Antoine Brizard : L’ambiance, les salles, le niveau de jeu, le club, tout est incroyable. J’avais des attentes importantes au niveau du professionnalisme, ce pour quoi j’étais venu, et c’est encore au-delà de ce qu’on attendait avec ma femme. On joue le samedi et le dimanche tous les week-ends, donc c’est un rythme un peu spécial à prendre, un peu dur, mais c’est plutôt cool. Les matches sont toujours un évènement : notre premier, contre le champion Suntory, a été délocalisé à Kobe dans l’une des plus belles salles dans lesquelles j’ai joué, et il y avait 9.500 personnes. Il y a un écosystème qu’on n’a pas l’habitude de voir en Europe (pour du volley, NDLR), avec un village autour de la salle, des food-trucks, du «merch» (produits dérivés, NDLR). Les gens viennent deux-trois heures avant le match, même en saison régulière. Notre club particulièrement est très suivi, on a beaucoup de fans même à l’extérieur.
Après quatre saisons à Piacenza en Italie, vous étiez à la recherche d’un cadre plus professionnel ?
Oui, en Europe en général je trouve que souvent les clubs ne se donnent pas forcément au quotidien les moyens de leurs ambitions. Et ça passe par des détails mais qui n’en sont pas. Je viens content à l’entraînement tous les jours parce que tout est nickel autour, je ne pense qu’au volley : tout est anticipé, dès qu’on a le moindre problème, on n’a qu’à demander une fois (pour le régler, NDLR). Pareil pour ma femme, qu’ils considèrent aussi importante que moi. Les infrastructures sont géniales : une salle de muscu très bien équipée, un plateau kiné comme je n’en ai jamais vu, une salle de balnéo avec bain froid, bain chaud, piscine à contre-courant… On part en déplacement avec deux bus, un pour les joueurs, un pour le staff, (l’encadrement) amène des barres de muscu même si seulement deux joueurs en ont besoin, on est tout seul en chambre…

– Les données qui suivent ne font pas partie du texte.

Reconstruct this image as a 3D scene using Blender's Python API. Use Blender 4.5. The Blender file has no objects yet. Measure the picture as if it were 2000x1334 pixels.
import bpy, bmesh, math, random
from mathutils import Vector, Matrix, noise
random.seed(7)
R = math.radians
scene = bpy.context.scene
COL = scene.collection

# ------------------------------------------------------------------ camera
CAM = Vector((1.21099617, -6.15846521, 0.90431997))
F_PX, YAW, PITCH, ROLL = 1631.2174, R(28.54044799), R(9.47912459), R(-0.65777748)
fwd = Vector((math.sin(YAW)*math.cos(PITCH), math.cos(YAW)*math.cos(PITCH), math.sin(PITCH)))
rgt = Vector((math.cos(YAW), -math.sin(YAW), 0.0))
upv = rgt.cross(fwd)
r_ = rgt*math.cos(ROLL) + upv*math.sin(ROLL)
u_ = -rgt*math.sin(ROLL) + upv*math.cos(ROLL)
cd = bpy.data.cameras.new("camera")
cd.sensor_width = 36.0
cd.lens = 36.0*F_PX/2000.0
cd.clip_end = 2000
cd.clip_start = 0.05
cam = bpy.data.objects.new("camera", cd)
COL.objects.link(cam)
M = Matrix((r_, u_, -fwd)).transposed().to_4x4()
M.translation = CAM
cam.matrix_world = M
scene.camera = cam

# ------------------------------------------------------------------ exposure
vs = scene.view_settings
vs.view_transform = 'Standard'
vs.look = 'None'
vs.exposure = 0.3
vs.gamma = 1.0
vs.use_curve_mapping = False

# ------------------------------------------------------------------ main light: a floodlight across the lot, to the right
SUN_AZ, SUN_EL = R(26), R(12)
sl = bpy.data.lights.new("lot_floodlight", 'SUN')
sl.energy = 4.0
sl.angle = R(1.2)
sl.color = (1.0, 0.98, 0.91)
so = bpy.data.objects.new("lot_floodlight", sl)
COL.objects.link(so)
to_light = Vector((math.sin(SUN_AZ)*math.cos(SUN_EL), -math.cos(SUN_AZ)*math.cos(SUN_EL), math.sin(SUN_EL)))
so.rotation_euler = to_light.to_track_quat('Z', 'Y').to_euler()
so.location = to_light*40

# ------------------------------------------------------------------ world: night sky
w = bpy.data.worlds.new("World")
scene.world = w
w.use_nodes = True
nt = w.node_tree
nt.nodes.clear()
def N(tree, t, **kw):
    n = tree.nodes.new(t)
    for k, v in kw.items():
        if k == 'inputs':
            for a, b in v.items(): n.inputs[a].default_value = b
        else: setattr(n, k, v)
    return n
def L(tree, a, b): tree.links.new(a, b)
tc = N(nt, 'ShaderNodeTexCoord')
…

De quoi mieux évacuer la déception du Mondial ?
Oui complètement. J’en avais besoin, ça a été très dur et c’est vrai que me concentrer à fond dans un truc nouveau, sortir de ma routine, voir des gens nouveaux, faire vraiment un «reset» (remise à zéro, NDLR) complet, ça m’a fait beaucoup de bien. Cela n’enlève pas la déception, mais ça a été plus facile de tourner la page. En 2022 (élimination en quarts, ndlr), ça m’a fait beaucoup plus mal sportivement : on aurait dû être champions du monde et on avait pris une porte dans la gueule par suffisance. J’avais vraiment l’impression qu’on était passé à côté de quelque chose. Là, on a sûrement fait des erreurs dans la préparation – il faudra qu’on en reparle – mais on n’a pas eu la chance qu’il faut pour aller au bout, avec des blessés au mauvais moment (Trévor Clévenot et Nicolas Le Goff étaient absents contre la Finlande, NDLR). Je me dis que ce n’était pas le bon moment. J’étais en larmes parce que c’était la fin de quelque chose avec certains (le capitaine Benjamin Toniutti, entre autres, a très probablement disputé sa dernière compétition, NDLR). C’est ça qui m’a dévasté. J’avais l’impression de trahir certains qui avaient fait l’effort de prolonger un an pour essayer d’être champion du monde.
Vous parlez de la préparation. La longue coupure accordée par le staff avant le Mondial a-t-elle été une erreur ?
Avec le recul, peut-être qu’on n’aurait pas dû avoir autant de vacances. Mais c’était une année post-olympique, des gens avec des enfants, (présents tous les étés) depuis sept ans, avaient besoin de souffler. Aucun regret : je ne pense pas qu’on serait arrivé au bout de l’été sans. Était-ce compatible avec le fait de faire une médaille ? Je ne sais pas…. Mais je ne suis pas sûr qu’on en parlerait si on avait perdu au tie-break contre l’Italie en quart. En tout cas moi, qui ne m’octroierai plus autant de vacances, j’en avais vraiment besoin.